» **Work to complete**
Return only what lies between the first line of the entries and the line containing "def YX(px, X): return X*F/(px-VX)", both lines included.

Lines of data

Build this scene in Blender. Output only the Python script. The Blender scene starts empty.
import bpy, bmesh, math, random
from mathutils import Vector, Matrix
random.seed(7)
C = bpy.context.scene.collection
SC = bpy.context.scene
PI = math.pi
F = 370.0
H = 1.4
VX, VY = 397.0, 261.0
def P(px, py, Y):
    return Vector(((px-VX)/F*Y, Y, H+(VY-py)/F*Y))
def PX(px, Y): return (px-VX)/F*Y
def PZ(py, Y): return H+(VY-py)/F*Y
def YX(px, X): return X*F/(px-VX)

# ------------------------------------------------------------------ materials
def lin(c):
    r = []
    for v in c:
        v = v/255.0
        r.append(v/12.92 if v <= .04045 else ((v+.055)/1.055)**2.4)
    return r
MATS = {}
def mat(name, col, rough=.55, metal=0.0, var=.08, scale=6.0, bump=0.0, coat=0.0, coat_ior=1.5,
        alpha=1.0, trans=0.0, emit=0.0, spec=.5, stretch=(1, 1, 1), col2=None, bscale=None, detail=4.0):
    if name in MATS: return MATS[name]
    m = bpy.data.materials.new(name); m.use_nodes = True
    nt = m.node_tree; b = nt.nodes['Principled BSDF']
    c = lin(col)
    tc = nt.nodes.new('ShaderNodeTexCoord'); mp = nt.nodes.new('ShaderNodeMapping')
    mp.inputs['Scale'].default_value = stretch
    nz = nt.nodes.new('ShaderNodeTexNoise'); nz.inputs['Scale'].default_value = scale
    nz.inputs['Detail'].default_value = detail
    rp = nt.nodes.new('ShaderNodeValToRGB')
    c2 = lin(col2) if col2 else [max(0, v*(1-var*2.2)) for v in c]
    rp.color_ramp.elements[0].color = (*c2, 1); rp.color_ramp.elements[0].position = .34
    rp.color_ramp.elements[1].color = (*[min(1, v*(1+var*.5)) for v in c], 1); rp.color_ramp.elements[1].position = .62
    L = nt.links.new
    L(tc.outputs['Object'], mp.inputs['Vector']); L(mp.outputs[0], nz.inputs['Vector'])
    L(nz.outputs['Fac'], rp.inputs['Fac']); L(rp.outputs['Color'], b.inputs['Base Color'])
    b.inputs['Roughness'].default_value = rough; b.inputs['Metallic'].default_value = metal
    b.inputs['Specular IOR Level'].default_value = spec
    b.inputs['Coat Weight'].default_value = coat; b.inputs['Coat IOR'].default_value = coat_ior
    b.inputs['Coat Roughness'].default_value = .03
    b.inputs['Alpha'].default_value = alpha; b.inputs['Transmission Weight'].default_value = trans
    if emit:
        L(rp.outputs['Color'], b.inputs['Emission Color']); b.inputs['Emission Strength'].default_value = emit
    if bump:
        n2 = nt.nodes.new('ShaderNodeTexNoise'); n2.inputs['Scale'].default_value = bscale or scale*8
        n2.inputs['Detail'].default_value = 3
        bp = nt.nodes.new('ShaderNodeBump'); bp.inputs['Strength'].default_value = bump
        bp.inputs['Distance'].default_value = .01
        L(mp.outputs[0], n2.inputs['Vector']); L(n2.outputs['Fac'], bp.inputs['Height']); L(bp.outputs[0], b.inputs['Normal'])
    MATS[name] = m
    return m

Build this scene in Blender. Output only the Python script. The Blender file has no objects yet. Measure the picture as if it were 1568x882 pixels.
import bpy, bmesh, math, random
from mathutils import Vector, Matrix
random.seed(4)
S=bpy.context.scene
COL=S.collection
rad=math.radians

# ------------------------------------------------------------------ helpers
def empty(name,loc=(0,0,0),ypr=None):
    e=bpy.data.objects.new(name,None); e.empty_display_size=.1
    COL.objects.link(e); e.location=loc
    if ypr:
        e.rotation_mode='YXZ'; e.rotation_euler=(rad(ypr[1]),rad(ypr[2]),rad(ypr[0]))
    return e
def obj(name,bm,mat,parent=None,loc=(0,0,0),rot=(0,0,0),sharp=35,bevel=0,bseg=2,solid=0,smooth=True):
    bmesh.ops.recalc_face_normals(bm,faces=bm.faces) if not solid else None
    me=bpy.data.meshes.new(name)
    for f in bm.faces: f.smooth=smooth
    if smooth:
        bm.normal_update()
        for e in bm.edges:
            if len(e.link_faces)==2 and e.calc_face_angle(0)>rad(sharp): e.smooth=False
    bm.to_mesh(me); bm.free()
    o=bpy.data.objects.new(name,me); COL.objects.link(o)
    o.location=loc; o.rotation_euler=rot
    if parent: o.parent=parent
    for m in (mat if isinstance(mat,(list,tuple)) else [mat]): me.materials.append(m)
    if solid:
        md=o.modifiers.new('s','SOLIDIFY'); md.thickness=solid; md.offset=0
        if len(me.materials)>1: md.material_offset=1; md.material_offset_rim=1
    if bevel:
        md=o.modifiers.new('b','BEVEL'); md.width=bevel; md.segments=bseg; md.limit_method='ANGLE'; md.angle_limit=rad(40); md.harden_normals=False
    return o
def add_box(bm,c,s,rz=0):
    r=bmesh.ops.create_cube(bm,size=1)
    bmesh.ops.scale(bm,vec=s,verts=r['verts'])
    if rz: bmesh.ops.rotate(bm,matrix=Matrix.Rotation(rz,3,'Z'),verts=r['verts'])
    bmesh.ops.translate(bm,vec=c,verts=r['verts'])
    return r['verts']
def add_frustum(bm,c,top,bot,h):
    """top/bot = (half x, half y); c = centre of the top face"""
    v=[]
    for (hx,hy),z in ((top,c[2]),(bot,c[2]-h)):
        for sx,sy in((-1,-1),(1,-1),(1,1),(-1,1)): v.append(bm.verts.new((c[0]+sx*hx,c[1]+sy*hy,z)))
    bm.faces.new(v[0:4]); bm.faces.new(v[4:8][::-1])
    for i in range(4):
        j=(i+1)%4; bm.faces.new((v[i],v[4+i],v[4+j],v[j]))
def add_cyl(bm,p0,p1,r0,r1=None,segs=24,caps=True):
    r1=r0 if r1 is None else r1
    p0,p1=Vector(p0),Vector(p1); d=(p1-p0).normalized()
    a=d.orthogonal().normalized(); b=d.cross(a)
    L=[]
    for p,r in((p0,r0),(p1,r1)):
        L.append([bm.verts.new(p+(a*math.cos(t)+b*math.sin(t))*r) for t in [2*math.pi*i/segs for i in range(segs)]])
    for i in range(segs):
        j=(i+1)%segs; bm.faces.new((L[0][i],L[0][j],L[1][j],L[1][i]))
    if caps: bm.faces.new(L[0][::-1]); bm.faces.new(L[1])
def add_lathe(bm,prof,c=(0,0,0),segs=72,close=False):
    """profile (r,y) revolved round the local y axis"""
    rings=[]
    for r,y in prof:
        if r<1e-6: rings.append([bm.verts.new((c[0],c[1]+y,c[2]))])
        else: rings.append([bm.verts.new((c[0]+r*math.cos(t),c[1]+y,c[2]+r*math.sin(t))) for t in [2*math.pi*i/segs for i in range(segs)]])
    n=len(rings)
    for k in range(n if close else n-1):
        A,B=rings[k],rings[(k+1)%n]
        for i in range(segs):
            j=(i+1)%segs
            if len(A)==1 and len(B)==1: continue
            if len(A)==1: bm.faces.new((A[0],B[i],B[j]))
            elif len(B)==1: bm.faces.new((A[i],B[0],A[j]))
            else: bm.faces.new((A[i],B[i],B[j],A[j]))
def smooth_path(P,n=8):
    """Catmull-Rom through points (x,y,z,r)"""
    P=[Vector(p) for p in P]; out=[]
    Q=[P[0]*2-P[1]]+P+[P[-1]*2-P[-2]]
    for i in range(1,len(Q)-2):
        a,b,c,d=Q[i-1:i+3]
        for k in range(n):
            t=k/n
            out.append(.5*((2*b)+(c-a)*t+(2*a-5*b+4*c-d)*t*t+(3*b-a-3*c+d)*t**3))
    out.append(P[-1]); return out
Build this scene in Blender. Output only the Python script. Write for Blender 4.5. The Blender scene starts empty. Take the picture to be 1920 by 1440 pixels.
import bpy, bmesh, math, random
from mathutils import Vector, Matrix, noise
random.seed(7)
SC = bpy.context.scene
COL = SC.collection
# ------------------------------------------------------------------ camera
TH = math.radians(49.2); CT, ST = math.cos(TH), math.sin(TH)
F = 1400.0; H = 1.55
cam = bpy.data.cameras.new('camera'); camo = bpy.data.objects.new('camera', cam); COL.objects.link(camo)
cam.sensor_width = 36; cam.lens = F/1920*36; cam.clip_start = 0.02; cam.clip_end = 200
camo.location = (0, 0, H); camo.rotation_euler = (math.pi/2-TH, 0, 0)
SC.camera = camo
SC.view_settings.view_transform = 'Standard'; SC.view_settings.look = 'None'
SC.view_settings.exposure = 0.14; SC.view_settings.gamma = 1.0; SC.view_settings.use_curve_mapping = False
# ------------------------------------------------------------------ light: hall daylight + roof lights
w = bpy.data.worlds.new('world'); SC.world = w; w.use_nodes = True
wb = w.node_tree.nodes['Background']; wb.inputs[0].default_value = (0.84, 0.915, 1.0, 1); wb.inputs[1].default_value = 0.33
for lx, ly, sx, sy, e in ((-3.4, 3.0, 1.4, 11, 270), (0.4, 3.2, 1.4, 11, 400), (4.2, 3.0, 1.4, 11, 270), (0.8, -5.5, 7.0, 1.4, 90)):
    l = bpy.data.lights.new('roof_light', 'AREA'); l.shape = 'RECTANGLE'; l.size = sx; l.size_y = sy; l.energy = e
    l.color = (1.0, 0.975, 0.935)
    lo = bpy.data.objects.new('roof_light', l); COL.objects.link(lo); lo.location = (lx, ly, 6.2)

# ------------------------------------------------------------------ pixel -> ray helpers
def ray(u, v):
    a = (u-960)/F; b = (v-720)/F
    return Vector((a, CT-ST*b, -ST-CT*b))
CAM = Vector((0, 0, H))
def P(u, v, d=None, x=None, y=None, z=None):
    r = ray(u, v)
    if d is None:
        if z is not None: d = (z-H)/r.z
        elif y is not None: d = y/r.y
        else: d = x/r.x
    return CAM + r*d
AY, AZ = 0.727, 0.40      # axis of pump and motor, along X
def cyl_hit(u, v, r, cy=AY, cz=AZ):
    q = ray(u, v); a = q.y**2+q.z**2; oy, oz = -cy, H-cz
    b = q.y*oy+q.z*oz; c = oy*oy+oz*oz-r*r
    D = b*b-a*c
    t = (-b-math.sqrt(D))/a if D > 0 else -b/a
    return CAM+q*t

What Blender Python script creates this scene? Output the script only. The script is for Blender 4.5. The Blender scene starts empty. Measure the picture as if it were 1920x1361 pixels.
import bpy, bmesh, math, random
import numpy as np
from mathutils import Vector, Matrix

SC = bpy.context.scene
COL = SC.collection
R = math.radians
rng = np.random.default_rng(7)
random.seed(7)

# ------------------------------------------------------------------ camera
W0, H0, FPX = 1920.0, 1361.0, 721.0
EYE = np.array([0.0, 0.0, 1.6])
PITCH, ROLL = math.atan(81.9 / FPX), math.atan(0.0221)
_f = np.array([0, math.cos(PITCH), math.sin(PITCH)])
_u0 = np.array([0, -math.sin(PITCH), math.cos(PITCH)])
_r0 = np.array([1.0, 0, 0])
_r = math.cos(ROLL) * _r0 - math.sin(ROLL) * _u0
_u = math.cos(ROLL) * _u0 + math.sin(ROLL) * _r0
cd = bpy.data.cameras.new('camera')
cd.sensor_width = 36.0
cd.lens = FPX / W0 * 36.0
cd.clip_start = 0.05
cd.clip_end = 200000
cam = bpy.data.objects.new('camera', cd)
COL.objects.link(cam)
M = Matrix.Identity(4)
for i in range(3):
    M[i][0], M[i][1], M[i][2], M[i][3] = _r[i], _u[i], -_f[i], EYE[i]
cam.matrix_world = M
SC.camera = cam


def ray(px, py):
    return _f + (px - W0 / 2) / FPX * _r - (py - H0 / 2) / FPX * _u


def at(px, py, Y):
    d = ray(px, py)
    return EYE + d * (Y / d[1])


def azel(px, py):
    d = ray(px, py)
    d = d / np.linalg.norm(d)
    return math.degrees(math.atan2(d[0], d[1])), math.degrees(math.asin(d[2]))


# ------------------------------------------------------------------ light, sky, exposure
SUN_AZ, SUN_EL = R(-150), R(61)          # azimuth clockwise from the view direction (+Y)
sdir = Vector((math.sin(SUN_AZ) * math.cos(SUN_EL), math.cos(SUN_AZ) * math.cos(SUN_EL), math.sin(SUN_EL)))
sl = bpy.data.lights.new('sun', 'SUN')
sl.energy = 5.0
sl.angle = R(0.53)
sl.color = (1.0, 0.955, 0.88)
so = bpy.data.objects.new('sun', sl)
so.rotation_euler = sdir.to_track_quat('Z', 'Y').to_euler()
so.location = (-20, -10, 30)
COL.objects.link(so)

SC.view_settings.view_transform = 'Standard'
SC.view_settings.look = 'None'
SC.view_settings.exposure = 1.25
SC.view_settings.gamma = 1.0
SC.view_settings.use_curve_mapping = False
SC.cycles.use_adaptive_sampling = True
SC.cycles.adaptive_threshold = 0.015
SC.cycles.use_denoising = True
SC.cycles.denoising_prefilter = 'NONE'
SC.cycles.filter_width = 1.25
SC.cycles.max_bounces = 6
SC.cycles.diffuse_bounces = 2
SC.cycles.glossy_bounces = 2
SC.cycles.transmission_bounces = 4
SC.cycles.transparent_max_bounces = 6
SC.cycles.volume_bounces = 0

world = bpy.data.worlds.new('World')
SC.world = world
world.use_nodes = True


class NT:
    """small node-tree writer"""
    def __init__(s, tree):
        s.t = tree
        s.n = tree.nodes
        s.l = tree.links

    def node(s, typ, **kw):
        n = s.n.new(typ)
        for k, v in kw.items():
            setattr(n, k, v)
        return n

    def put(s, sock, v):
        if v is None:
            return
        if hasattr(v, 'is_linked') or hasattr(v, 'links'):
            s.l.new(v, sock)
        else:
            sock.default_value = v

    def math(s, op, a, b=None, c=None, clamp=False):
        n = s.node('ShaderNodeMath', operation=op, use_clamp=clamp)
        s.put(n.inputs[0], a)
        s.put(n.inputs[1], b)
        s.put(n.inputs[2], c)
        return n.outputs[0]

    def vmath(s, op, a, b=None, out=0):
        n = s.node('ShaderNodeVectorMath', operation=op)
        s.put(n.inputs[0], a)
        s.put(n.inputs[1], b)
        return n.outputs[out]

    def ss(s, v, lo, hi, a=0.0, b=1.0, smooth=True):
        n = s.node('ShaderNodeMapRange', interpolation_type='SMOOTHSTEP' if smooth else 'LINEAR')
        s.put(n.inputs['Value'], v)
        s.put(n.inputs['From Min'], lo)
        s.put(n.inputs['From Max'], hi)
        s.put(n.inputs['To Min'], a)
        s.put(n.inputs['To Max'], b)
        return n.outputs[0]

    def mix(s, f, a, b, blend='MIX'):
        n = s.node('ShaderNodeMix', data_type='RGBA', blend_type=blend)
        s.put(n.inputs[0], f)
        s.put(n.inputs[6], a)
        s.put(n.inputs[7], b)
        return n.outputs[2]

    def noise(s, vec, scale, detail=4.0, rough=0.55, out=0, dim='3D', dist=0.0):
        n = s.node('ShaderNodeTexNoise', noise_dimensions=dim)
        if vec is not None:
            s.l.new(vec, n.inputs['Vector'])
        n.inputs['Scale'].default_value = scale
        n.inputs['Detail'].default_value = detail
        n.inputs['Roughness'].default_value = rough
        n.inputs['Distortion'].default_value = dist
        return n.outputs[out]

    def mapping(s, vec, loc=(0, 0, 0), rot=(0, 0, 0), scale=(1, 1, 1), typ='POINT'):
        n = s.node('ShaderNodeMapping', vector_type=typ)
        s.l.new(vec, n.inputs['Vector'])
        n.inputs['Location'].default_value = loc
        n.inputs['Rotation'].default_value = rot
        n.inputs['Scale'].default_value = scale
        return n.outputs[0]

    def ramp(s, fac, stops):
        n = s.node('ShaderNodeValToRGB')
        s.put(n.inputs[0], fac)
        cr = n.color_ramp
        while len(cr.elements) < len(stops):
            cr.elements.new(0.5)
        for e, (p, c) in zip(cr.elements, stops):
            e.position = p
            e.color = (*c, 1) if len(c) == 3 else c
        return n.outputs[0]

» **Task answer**
Build this scene in Blender. Output only the Python script. The Blender scene starts empty.
import bpy, bmesh, math, random
from mathutils import Vector, Matrix
random.seed(7)
C = bpy.context.scene.collection
SC = bpy.context.scene
PI = math.pi
F = 370.0
H = 1.4
VX, VY = 397.0, 261.0
def P(px, py, Y):
    return Vector(((px-VX)/F*Y, Y, H+(VY-py)/F*Y))
def PX(px, Y): return (px-VX)/F*Y
def PZ(py, Y): return H+(VY-py)/F*Y
def YX(px, X): return X*F/(px-VX)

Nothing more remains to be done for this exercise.